### SOURCE MATERIAL
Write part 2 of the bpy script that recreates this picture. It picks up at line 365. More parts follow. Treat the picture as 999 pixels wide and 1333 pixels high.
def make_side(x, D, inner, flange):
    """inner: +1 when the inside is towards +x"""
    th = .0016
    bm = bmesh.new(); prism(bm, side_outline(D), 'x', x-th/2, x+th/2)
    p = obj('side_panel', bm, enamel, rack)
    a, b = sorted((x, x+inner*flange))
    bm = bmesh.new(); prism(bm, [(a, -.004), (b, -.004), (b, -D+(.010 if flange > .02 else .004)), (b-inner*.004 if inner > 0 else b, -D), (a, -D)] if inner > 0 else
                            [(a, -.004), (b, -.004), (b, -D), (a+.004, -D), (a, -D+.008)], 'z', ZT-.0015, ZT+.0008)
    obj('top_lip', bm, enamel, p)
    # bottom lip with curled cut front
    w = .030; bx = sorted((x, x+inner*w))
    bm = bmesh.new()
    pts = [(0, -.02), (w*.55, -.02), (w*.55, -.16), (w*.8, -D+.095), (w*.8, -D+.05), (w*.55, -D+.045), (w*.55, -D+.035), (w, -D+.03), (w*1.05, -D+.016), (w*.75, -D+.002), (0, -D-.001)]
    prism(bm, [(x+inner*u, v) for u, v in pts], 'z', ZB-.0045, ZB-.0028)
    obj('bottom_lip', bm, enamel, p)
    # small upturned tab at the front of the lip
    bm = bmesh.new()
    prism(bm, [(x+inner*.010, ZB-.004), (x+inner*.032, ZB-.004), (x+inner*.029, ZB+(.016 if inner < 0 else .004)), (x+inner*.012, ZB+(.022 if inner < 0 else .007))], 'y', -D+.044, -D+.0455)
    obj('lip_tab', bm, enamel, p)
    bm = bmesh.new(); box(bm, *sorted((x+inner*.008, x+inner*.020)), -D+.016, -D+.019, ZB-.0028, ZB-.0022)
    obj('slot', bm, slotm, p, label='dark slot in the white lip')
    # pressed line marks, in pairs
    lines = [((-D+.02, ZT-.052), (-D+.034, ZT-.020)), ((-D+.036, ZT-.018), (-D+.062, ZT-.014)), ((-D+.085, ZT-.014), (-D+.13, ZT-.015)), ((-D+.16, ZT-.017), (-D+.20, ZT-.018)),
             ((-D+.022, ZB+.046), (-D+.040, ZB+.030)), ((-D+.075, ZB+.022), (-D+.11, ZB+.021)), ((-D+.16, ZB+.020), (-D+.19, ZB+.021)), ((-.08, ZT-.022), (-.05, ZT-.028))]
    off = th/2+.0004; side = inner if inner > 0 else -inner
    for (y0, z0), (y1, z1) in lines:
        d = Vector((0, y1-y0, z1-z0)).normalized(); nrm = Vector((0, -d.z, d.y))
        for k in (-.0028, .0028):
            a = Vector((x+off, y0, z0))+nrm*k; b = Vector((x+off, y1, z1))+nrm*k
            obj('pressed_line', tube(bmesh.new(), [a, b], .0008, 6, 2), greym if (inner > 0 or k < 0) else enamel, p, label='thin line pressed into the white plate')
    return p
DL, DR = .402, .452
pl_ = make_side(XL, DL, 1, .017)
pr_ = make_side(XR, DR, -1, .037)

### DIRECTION
Retype the listing exactly, in full.

### FINAL RESULT
Write part 2 of the bpy script that recreates this picture. It picks up at line 365. More parts follow. Treat the picture as 999 pixels wide and 1333 pixels high.
def make_side(x, D, inner, flange):
    """inner: +1 when the inside is towards +x"""
    th = .0016
    bm = bmesh.new(); prism(bm, side_outline(D), 'x', x-th/2, x+th/2)
    p = obj('side_panel', bm, enamel, rack)
    a, b = sorted((x, x+inner*flange))
    bm = bmesh.new(); prism(bm, [(a, -.004), (b, -.004), (b, -D+(.010 if flange > .02 else .004)), (b-inner*.004 if inner > 0 else b, -D), (a, -D)] if inner > 0 else
                            [(a, -.004), (b, -.004), (b, -D), (a+.004, -D), (a, -D+.008)], 'z', ZT-.0015, ZT+.0008)
    obj('top_lip', bm, enamel, p)
    # bottom lip with curled cut front
    w = .030; bx = sorted((x, x+inner*w))
    bm = bmesh.new()
    pts = [(0, -.02), (w*.55, -.02), (w*.55, -.16), (w*.8, -D+.095), (w*.8, -D+.05), (w*.55, -D+.045), (w*.55, -D+.035), (w, -D+.03), (w*1.05, -D+.016), (w*.75, -D+.002), (0, -D-.001)]
    prism(bm, [(x+inner*u, v) for u, v in pts], 'z', ZB-.0045, ZB-.0028)
    obj('bottom_lip', bm, enamel, p)
    # small upturned tab at the front of the lip
    bm = bmesh.new()
    prism(bm, [(x+inner*.010, ZB-.004), (x+inner*.032, ZB-.004), (x+inner*.029, ZB+(.016 if inner < 0 else .004)), (x+inner*.012, ZB+(.022 if inner < 0 else .007))], 'y', -D+.044, -D+.0455)
    obj('lip_tab', bm, enamel, p)
    bm = bmesh.new(); box(bm, *sorted((x+inner*.008, x+inner*.020)), -D+.016, -D+.019, ZB-.0028, ZB-.0022)
    obj('slot', bm, slotm, p, label='dark slot in the white lip')
    # pressed line marks, in pairs
    lines = [((-D+.02, ZT-.052), (-D+.034, ZT-.020)), ((-D+.036, ZT-.018), (-D+.062, ZT-.014)), ((-D+.085, ZT-.014), (-D+.13, ZT-.015)), ((-D+.16, ZT-.017), (-D+.20, ZT-.018)),
             ((-D+.022, ZB+.046), (-D+.040, ZB+.030)), ((-D+.075, ZB+.022), (-D+.11, ZB+.021)), ((-D+.16, ZB+.020), (-D+.19, ZB+.021)), ((-.08, ZT-.022), (-.05, ZT-.028))]
    off = th/2+.0004; side = inner if inner > 0 else -inner
    for (y0, z0), (y1, z1) in lines:
        d = Vector((0, y1-y0, z1-z0)).normalized(); nrm = Vector((0, -d.z, d.y))
        for k in (-.0028, .0028):
            a = Vector((x+off, y0, z0))+nrm*k; b = Vector((x+off, y1, z1))+nrm*k
            obj('pressed_line', tube(bmesh.new(), [a, b], .0008, 6, 2), greym if (inner > 0 or k < 0) else enamel, p, label='thin line pressed into the white plate')
    return p
DL, DR = .402, .452
pl_ = make_side(XL, DL, 1, .017)
pr_ = make_side(XR, DR, -1, .037)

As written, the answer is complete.